@farmerman,
Well farmerman, it's now four months later and the November elections are only about 10 weeks away. The unemployment issue still looms: total employment is in fact declining slowly, while the unemployment rate (the % of workers out of a job and still looking for one) remains stuck (conveniently for the Democrats) just below 10%. The stock market is declining; the U.S. trade deficit increasing; and businesses everywhere avoiding risk and conserving cash in anticipation of steep rises in health care premiums, increased taxation, and increased government regulatory intrusion into their operations that they can neither forecast or influence. These same conditions keep entrepreneurs, who might otherwise be starting new businesses with new products and services, on the sidelines, awaiting more favorable conditions for their risky ventures.
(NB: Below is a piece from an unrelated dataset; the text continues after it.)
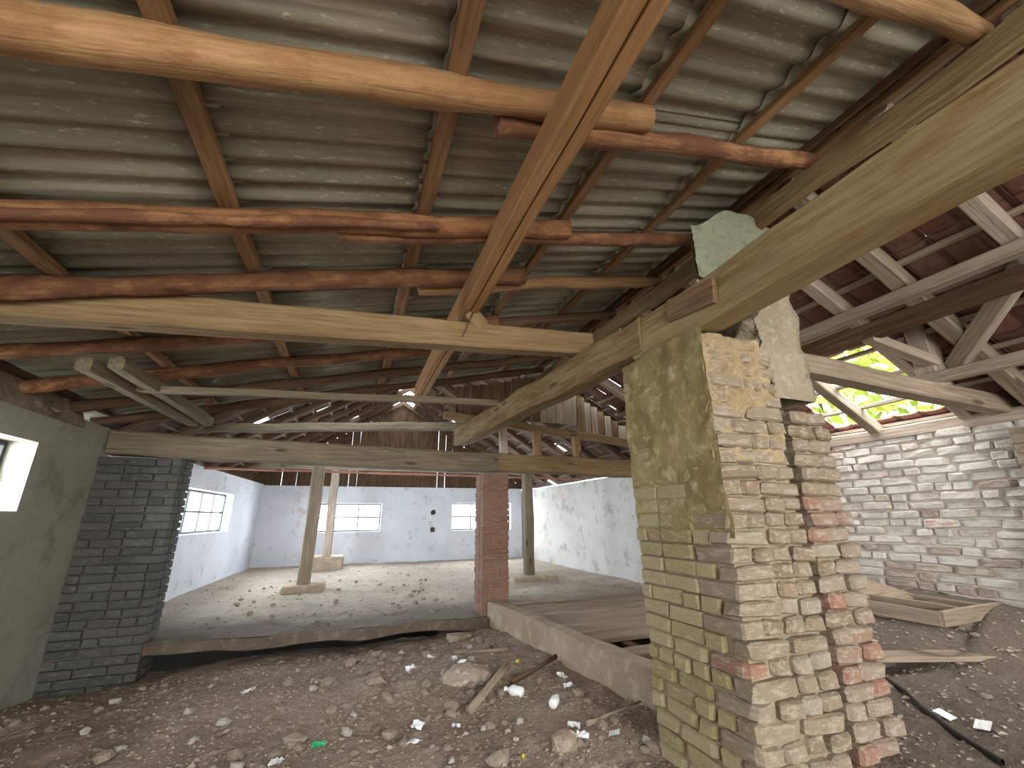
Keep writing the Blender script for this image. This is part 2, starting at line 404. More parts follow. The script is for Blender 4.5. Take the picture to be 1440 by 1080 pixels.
# ------------------------------------------------------------------ ground and floors
def hz(x, y):
    """height of the earth floor in front: ditch by the left wall, mound in the middle, heap by the right wall"""
    h = -0.17 - 0.09 * sm(-0.9, -2.0, x) + 0.10 * sm(0.7, 1.7, x) + 0.07 * math.exp(-((x - 0.5) ** 2 + (y - 4.0) ** 2) / 0.5)
    h += 0.15 * sm(1.75, 2.3, x) + 0.36 * sm(3.3, 4.7, x) * sm(0.8, 2.2, y)
    h -= 0.30 * sm(1.8, 2.1, x) * sm(2.7, 3.1, y)
    h -= 0.05 * sm(4.8, 5.2, y)
    return h + 0.035 * fbm(x * 1.7, y * 1.7, 3.0) + 0.012 * fbm(x * 9, y * 9, 8.0, 3)


g = grid('ground', 2, 2, lambda u, v: (-60 + 120 * u, -50 + 120 * v, -0.62), 'bright_ground', smooth=False); tag(g, kind='structure')
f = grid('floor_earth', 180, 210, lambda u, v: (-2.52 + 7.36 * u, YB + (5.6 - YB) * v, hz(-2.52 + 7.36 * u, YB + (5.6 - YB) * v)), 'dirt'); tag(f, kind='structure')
# raised concrete floor of the back hall
V_ = lambda u, v: (-2.5 + 7.3 * u, 5.32 + 7.0 * v, 0.0 + 0.018 * fbm((-2.5 + 7.3 * u) * 2.2, (5.32 + 7 * v) * 2.2, 1.0))
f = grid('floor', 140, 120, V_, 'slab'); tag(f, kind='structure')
lip = beam('floor_edge', (-2.45, 5.40, -0.05), (1.60, 5.36, -0.045), 0.16, 0.11, 'old_earth', j=0.02, seg=50); tag(lip, kind='structure')

# ------------------------------------------------------------------ left wall and its windows
LX = -2.36


def window(name, org, du, dn, w_, h_, cols, rows, depth=0.12, bar=0.03):
    """steel-barred window standing in a wall opening: frame, muntin, pane, window_sill; du along the wall, dn into the room"""
    r = bpy.data.objects.new(name, None); COL.objects.link(r); r.location = org; tag(r, kind='structure')
    du, dn = Vector(du), Vector(dn); up = Vector((0, 0, 1))

    def bx(nm, u0, u1, z0, z1, t, mat, off=0.0):
        V, F = chamfer_box(u1 - u0, t, z1 - z0, 0.003)
        c = du * ((u0 + u1) / 2) + up * ((z0 + z1) / 2) + dn * off
        V = [tuple(c + du * p[0] + dn * p[1] + up * p[2]) for p in V]
        return link(nm, mesh(nm, V, F), mat, r)
    b = 0.035
    bx('window_frame', 0, w_, 0, b, 0.05, 'steel'); bx('window_frame', 0, w_, h_ - b, h_, 0.05, 'steel')
    bx('window_frame', 0, b, b, h_ - b, 0.05, 'steel'); bx('window_frame', w_ - b, w_, b, h_ - b, 0.05, 'steel')
    for k in range(1, cols): bx('muntin', w_ * k / cols - bar / 2, w_ * k / cols + bar / 2, b, h_ - b, 0.03, 'steel')
    for k in range(1, rows): bx('muntin', b, w_ - b, h_ * k / rows - bar / 2, h_ * k / rows + bar / 2, 0.028, 'steel')
    for i in range(cols):
        for k in range(rows):
            bx('pane', max(b, w_ * i / cols + 0.01), min(w_ - b, w_ * (i + 1) / cols - 0.01), max(b, h_ * k / rows + 0.01), min(h_ - b, h_ * (k + 1) / rows - 0.01), 0.004, 'glass', -0.004)
    return r


T = 0.3
w1 = (2.9, 4.40, 1.17, 1.69)
wl = boxes('wall_left', [(LX - T, LX, YB, w1[0], -0.6, 1.98), (LX - T, LX, w1[1], 5.45, -0.6, 1.98), (LX - T, LX, w1[0], w1[1], -0.6, w1[2]), (LX - T, LX, w1[0], w1[1], w1[3], 1.98)], 'wall_grey')
tag(wl, kind='structure')
window('window_1', (LX - 0.2, w1[1], w1[2]), (0, -1, 0), (1, 0, 0), w1[1] - w1[0], w1[3] - w1[2], 3, 2)
BA = 0.055
w2 = (2.4, 4.75, 0.88, 1.57)
wb = boxes('wall_left_back', [(-T, 0, 0, w2[0], -0.6, 1.93), (-T, 0, w2[1], 7.1, -0.6, 1.93), (-T, 0, w2[0], w2[1], -0.6, w2[2]), (-T, 0, w2[0], w2[1], w2[3], 1.93)], 'wall_bluelit')
wb.location = (-2.5, 5.45, 0); wb.rotation_euler = (0, 0, -BA)
tag(wb, kind='structure')
wd = lambda a, y: (-2.5 + a * math.cos(BA) + y * math.sin(BA), 5.45 - a * math.sin(BA) + y * math.cos(BA))
window('window_2', (*wd(-0.16, w2[1]), w2[2]), (-math.sin(BA), -math.cos(BA), 0), (math.cos(BA), -math.sin(BA), 0), w2[1] - w2[0], w2[3] - w2[2], 4, 2)
# back wall
BY = 12.3
wa, wc = (-0.95, 0.75, 0.77, 1.47), (2.65, 4.40, 0.76, 1.48)
bw = boxes('wall_back', [(-2.2, wa[0], BY, BY + T, -0.6, 1.90), (wa[1], wc[0], BY, BY + T, -0.6, 1.90), (wc[1], 4.75, BY, BY + T, -0.6, 1.90),
                         (wa[0], wa[1], BY, BY + T, -0.6, wa[2]), (wa[0], wa[1], BY, BY + T, wa[3], 1.90),
                         (wc[0], wc[1], BY, BY + T, -0.6, wc[2]), (wc[0], wc[1], BY, BY + T, wc[3], 1.90)], 'wall_bluelit')
tag(bw, kind='structure')
window('window_3', (wa[0], BY + 0.15, wa[2]), (1, 0, 0), (0, -1, 0), wa[1] - wa[0], wa[3] - wa[2], 3, 2)
window('window_4', (wc[0], BY + 0.15, wc[2]), (1, 0, 0), (0, -1, 0), wc[1] - wc[0], wc[3] - wc[2], 3, 2)
for z_, lab in ((1.24, 'upper of two small dark blocks standing in for holes on the far wall between its windows'), (0.79, 'lower of two small dark blocks standing in for holes on the far wall between its windows')):
    V, F = chamfer_box(0.12, 0.05, 0.12, 0.03, 0.012); o = link('hole_block', mesh('hole_block', V, F), 'iron', None, (2.13, BY - 0.015, z_)); tag(o, lab, 'dark_block', None, 'thing')  # dark block painting the shade of a hole in the wall
RX = 4.78
rb = boxes('wall_right_back', [(RX, RX + T, 5.5, 12.6, -0.6, 1.84)], 'wall_white'); tag(rb, kind='structure')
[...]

We have adopted social welfare programs (healthcare and extended unemployment benefits) that make the affordable assimilation of large numbers of immigrants far more difficult. However, the administration has chosen to evade that fact and politicize our current immigration system - one which is unable to deal with either the number of immigrants who wish to come here legally; police our borders; or even deal effectively with illegal residents who commit crimes - merely to enhance its appeal to legal and illegal hispanic voters. At the same time it is cracking down on residency permits for badly needed foreign workers, posessing skills needed for U.S. businesses. The inevitable result will be the flight of those businesses to more favorable climes - just as happened to the U.S. textile and manufacturing businesses. This. of course, will reduce U.S. employment, further exacerbate our trade deficit, and hasten the collapse of the dollar.
The president, who strangely remains more popular than his party, is increasingly given to scolding the public even on issues that don't really call for his attention, and don't really involve any fundamental rights. The issue of the Mosque in lower Manhattan is an example. He appears to take even reasonable criticism badly, and shows more than the usual propensity of politicians to blame the issues before him on others, now long out of power. This leads me to believe that his popularity, now down by a large margin from the early days, will continue to erode.
My bet is the Republicans will win a (slim) majority in the House of Representatives and will pick up at least five seats in the Senate, but remain the minority party there.